There are no other consumer securitizations that rely on the functioning of an asset for repayment. While there is a lemon law for autos and people do expect their houses to provide shelter, repayment is not directly tied to the miles per gallon of the car or the amount of rain the house shields.
Additionally, the construct of the solar agreement is such that the contract usually stays with the home. People go through divorces, deaths, work transitions, or any of a number of other life events where they need to leave their homes.
We have seen portfolios with double-digit percentages of reassignments in fewer than five years.
A few interesting things may happen when a customer wants to leave his or her home before the end of the contract term. First, the customer will scrutinize the current contract and may choose to renegotiate the contract, particularly if the customer is in an underwater contract.
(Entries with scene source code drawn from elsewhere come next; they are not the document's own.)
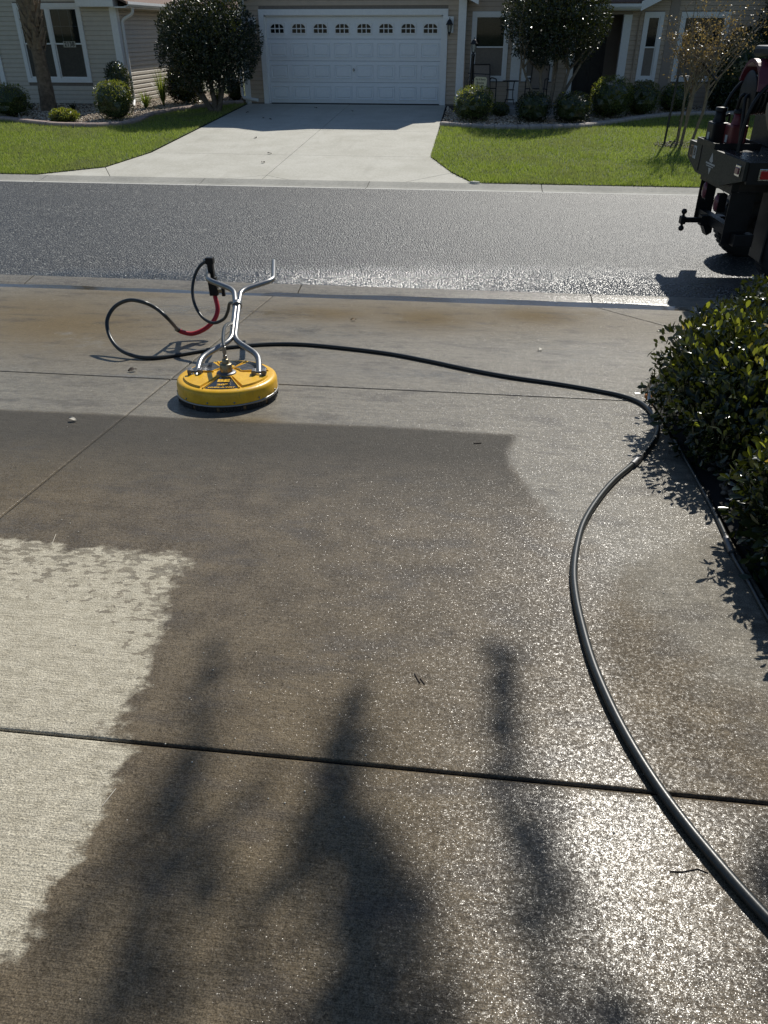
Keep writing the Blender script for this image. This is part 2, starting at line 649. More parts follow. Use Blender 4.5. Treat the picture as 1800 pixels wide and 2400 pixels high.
plain("soil", (0.055, 0.042, 0.03), 0.95, var=0.4, scale=30, bump=0.5)
plain("joint", (0.008, 0.007, 0.006), 0.95, var=0.4)
plain("turf", (0.06, 0.085, 0.022), 0.95, var=0.4, scale=9, bump=0.4)
plain("white_trim", (0.74, 0.74, 0.73), 0.45, var=0.05)
plain("door_white", (0.72, 0.74, 0.76), 0.42, var=0.03)
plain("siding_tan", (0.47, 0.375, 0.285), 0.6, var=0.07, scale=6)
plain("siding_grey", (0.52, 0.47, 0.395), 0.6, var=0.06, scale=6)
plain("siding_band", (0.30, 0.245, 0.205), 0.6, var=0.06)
plain("wall_back", (0.20, 0.17, 0.14), 0.8)
plain("room_dark", (0.012, 0.012, 0.014), 0.8)
plain("blind", (0.50, 0.49, 0.45), 0.55, var=0.08)
plain("blind_dark", (0.17, 0.17, 0.165), 0.5, var=0.08)
plain("black_metal", (0.012, 0.012, 0.014), 0.38, var=0.3)
plain("bronze", (0.022, 0.018, 0.016), 0.5, var=0.3)
plain("shingle", (0.16, 0.10, 0.075), 0.9, var=0.35, scale=30, bump=0.4)
plain("porch", (0.30, 0.29, 0.27), 0.8, var=0.1)
plain("edging", (0.33, 0.255, 0.22), 0.85, var=0.18, scale=20, bump=0.3)
plain("edging_grey", (0.34, 0.30, 0.265), 0.85, var=0.18, scale=20, bump=0.3)
plain("bark", (0.12, 0.095, 0.072), 0.9, var=0.4, scale=14, bump=0.8, bscale=25)
plain("bark_pale", (0.20, 0.16, 0.115), 0.85, var=0.35, scale=14, bump=0.5, bscale=25)
plain("palm_bark", (0.17, 0.125, 0.085), 0.9, var=0.5, scale=9, bump=0.9, bscale=22)
plain("palm_boot", (0.21, 0.155, 0.105), 0.85, var=0.35, scale=12, bump=0.5)
plain("sign_cream", (0.62, 0.56, 0.36), 0.5, var=0.06)
plain("ink", (0.015, 0.014, 0.013), 0.5)
plain("sling", (0.25, 0.205, 0.17), 0.7, var=0.1)
plain("steel", (0.27, 0.27, 0.265), 0.36, 1.0, var=0.1, scale=40)
plain("brass", (0.27, 0.225, 0.15), 0.40, 1.0, var=0.15)
plain("bracket", (0.16, 0.16, 0.165), 0.5, 1.0, var=0.15)
plain("rubber", (0.016, 0.017, 0.017), 0.42, var=0.25, scale=60)
plain("hose_rubber", (0.022, 0.025, 0.024), 0.36, var=0.35, scale=70)
plain("red_rubber", (0.42, 0.012, 0.02), 0.34, var=0.12)
plain("bristle", (0.02, 0.018, 0.016), 0.8, var=0.3)
plain("bristle_block", (0.17, 0.10, 0.04), 0.7, var=0.3)
plain("label_black", (0.012, 0.012, 0.012), 0.2, var=0.2, spec=0.6)
plain("label_grey", (0.075, 0.078, 0.082), 0.25, var=0.5, scale=30)
plain("olive_paint", (0.020, 0.022, 0.018), 0.5, var=0.25, scale=8, spec=0.3)
plain("truck_black", (0.008, 0.008, 0.009), 0.45, var=0.4, scale=9, spec=0.3)
plain("deck_plate", (0.018, 0.018, 0.019), 0.25, var=0.4, scale=9, spec=0.8)
plain("rusty", (0.022, 0.018, 0.016), 0.7, var=0.5, scale=14)
plain("light_red", (0.36, 0.012, 0.012), 0.15, var=0.1, spec=0.7)
plain("light_pink", (0.16, 0.045, 0.06), 0.25, var=0.15, spec=0.5)
plain("chrome", (0.55, 0.55, 0.55), 0.2, 1.0)
plain("can_red", (0.11, 0.008, 0.012), 0.4, var=0.2)
plain("can_black", (0.008, 0.008, 0.009), 0.45, var=0.2, spec=0.25)
plain("red_plastic", (0.10, 0.016, 0.028), 0.38, var=0.15)
plain("valve_white", (0.42, 0.40, 0.34), 0.5, var=0.15)
plain("tan_hose", (0.20, 0.155, 0.10), 0.5, var=0.15)
plain("tyre", (0.016, 0.016, 0.016), 0.75, var=0.2)
plain("decal_white", (0.40, 0.41, 0.40), 0.5, var=0.2)
plain("pvc", (0.50, 0.50, 0.48), 0.45, var=0.1)
plain("cap_orange", (0.40, 0.14, 0.02), 0.45, var=0.4, scale=60)
plain("stem_pale", (0.55, 0.50, 0.40), 0.5)
plain("dead_leaf", (0.20, 0.13, 0.06), 0.7, var=0.3)
plain("pale_leaf", (0.48, 0.44, 0.36), 0.6, var=0.2)
plain("twig", (0.05, 0.036, 0.026), 0.8)
plain("valve_cover", (0.36, 0.36, 0.32), 0.7)


def make_yellow():
    t = NT("yellow_plastic")
    p = t.obj()
    n = t.noise(p, 14, 5, 0.65)
    n2 = t.noise(t.mul3(p, (1, 1, 0.35)), 55, 4, 0.7)
    col = t.mix(t.step(n, 0.3, 0.7), (0.66, 0.36, 0.012), (0.80, 0.46, 0.02))
    grime = t.math('MULTIPLY', t.step(n2, 0.54, 0.72), t.step(n, 0.42, 0.62))
    col = t.mix(t.math('MULTIPLY', grime, 0.85), col, (0.10, 0.065, 0.025))
    t.set(color=col, rough=t.step(n2, 0.3, 0.7, 0.26, 0.5), spec=0.5, normal=t.bump(n2, 0.06, 0.004))
    M["yellow"] = t.m


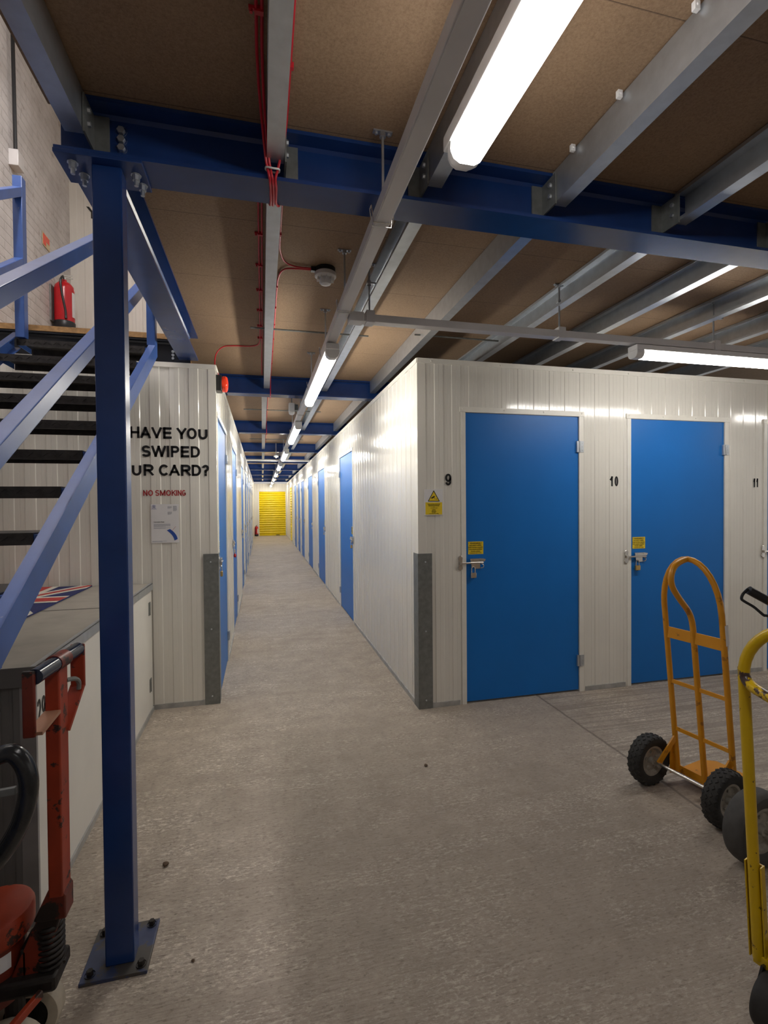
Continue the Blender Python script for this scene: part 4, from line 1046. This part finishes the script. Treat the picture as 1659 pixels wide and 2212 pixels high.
q = MB(); fpoly([(FL/2-0.10, 0), (FL/2+0.10, 0), (FL/2+0.10, FWd), (FL/2-0.10, FWd)], 0.0091, 0.0096, q); fpoly([(0, FWd/2-0.10), (FL, FWd/2-0.10), (FL, FWd/2+0.10), (0, FWd/2+0.10)], 0.0091, 0.0096, q); q.build('white_cross', M['mat_white'], fm)
q = MB(); fpoly([(FL/2-0.06, 0), (FL/2+0.06, 0), (FL/2+0.06, FWd), (FL/2-0.06, FWd)], 0.0096, 0.0101, q); fpoly([(0, FWd/2-0.06), (FL, FWd/2-0.06), (FL, FWd/2+0.06), (0, FWd/2+0.06)], 0.0096, 0.0101, q); q.build('red_cross', M['mat_red'], fm)

# ================================================================= PALLET TRUCK
pt = thing('pallet_truck', 'worn red pallet truck with upright handle, left of the blue post', 'pallet truck', (-0.60, 1.44, 0))
def pp(name, q, mt, bevel=0.0, par=None):
    o = q.build(name, mt, par or pt, bevel)
    if par is None: o.location = (0.60, -1.44, 0)
    return o
q = MB(); q.bar((-0.513, 1.418, 1.045), (-0.522, 1.440, 0.455), 0.055, 0.034, (1, 0, 0)); sh = pp('handle_shaft', q, M['red_truck'], 0.004)
q = MB(); q.tube([(-0.512, 1.292, 1.060), (-0.496, 1.515, 1.060)], 0.0185, 16); gp = pp('hand_grip', q, M['grip_navy'])
q = MB(); q.tube([(-0.507, 1.385, 1.060), (-0.502, 1.440, 1.060)], 0.0215, 16); pp('grip_collar', q, M['red_dirty'])
q = MB(); q.box(-0.536, -0.509, 1.284, 1.294, 0.922, 1.076); pp('handle_arm', q, M['red_dirty'], 0.004)
q = MB(); q.box(-0.514, -0.478, 1.512, 1.522, 0.955, 1.074); pp('handle_arm', q, M['red_truck'], 0.004)
q = MB(); q.bar((-0.514, 1.288, 0.930), (-0.514, 1.395, 0.938), 0.036, 0.008, (0, 0, 1)); pp('handle_strut', q, paint('faded_red_strut', (0.34, 0.17, 0.10), 0.5))
q = MB(); q.bar((-0.497, 1.517, 0.960), (-0.510, 1.442, 0.870), 0.036, 0.008, (0, 0, 1)); pp('handle_strut', q, M['red_truck'])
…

Second, the customer may prepay to buy the system, or pay to move it to a new home. Alternatively, the contract could transfer to the new homeowner, in which case the credit characteristics of the portfolio have just changed.
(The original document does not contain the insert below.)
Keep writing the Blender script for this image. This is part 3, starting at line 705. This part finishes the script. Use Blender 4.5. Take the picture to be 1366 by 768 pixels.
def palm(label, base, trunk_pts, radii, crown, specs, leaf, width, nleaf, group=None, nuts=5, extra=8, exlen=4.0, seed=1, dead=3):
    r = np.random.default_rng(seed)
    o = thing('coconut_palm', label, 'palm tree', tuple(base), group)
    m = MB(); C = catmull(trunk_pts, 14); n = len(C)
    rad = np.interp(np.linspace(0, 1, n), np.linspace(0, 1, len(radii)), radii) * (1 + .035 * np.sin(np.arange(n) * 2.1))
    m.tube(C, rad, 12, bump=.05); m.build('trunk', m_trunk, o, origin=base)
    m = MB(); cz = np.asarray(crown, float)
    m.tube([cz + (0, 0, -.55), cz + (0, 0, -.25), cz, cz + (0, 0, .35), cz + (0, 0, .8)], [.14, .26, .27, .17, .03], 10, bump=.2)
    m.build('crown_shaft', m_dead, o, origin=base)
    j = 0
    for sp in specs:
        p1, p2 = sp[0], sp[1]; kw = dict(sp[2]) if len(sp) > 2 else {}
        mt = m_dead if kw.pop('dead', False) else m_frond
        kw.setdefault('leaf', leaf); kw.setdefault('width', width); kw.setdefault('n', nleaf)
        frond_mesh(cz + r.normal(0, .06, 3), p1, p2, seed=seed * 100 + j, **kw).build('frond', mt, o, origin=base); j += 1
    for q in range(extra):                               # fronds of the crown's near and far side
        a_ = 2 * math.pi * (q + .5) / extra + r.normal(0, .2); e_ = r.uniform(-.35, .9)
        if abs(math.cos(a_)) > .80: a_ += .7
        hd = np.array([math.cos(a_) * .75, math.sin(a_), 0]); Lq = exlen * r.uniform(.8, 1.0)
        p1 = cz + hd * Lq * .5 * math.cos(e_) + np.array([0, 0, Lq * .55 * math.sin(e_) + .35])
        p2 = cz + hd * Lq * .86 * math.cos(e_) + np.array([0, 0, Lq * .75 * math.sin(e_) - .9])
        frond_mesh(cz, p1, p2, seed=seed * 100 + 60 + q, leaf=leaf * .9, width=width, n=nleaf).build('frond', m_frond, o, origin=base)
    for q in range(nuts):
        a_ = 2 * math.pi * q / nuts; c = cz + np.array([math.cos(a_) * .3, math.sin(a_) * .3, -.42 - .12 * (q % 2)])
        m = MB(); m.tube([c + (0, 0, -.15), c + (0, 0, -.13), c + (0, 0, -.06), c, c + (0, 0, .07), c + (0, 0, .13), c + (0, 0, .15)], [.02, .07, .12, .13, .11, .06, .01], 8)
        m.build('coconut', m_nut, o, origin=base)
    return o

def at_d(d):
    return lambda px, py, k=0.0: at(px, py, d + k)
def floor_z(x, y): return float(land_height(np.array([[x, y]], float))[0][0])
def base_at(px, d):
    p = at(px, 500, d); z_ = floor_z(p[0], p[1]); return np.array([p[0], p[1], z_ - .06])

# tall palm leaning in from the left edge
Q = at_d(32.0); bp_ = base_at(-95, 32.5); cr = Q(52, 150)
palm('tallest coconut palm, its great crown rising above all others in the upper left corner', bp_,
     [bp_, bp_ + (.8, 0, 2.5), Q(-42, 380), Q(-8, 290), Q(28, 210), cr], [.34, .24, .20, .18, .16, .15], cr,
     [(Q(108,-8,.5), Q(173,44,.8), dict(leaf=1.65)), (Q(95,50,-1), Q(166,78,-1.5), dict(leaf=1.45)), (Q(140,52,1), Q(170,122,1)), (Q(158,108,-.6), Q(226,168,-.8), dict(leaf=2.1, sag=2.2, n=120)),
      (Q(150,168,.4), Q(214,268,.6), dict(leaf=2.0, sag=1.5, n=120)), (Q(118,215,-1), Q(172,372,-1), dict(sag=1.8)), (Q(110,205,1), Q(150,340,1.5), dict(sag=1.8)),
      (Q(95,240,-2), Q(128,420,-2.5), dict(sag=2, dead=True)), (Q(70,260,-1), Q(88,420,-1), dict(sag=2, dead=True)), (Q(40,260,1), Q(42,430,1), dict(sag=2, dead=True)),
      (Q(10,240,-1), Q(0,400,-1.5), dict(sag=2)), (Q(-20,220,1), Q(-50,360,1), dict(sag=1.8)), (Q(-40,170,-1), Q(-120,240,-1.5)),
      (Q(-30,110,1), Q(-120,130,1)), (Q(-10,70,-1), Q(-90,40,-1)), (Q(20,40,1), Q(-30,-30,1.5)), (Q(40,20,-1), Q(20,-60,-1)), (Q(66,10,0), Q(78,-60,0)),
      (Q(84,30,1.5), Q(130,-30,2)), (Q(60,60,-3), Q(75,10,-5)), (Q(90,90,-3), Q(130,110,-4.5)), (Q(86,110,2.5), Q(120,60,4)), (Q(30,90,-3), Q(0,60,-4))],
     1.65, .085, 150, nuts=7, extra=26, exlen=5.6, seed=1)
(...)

Although the solar issuer has the authority to reject transfers for poor credits, we see that in practice this is damaging to its reputation and that credit migration does occur over time.
Two, five or 10 years after a deal initially closed, the characteristics of the borrowers in the portfolio may be dramatically different than at inception.
In just a few years, the solar rooftop industry has grown from using “kilowatts” to “megawatts” to “gigawatts” as the unit of measure to quantify growth. Owing to the tremendous volume of projects already deployed, the industry now has valuable information about important risk factors, such as system performance and customer payment performance. Investors are recognizing the importance of mining this data before making investments.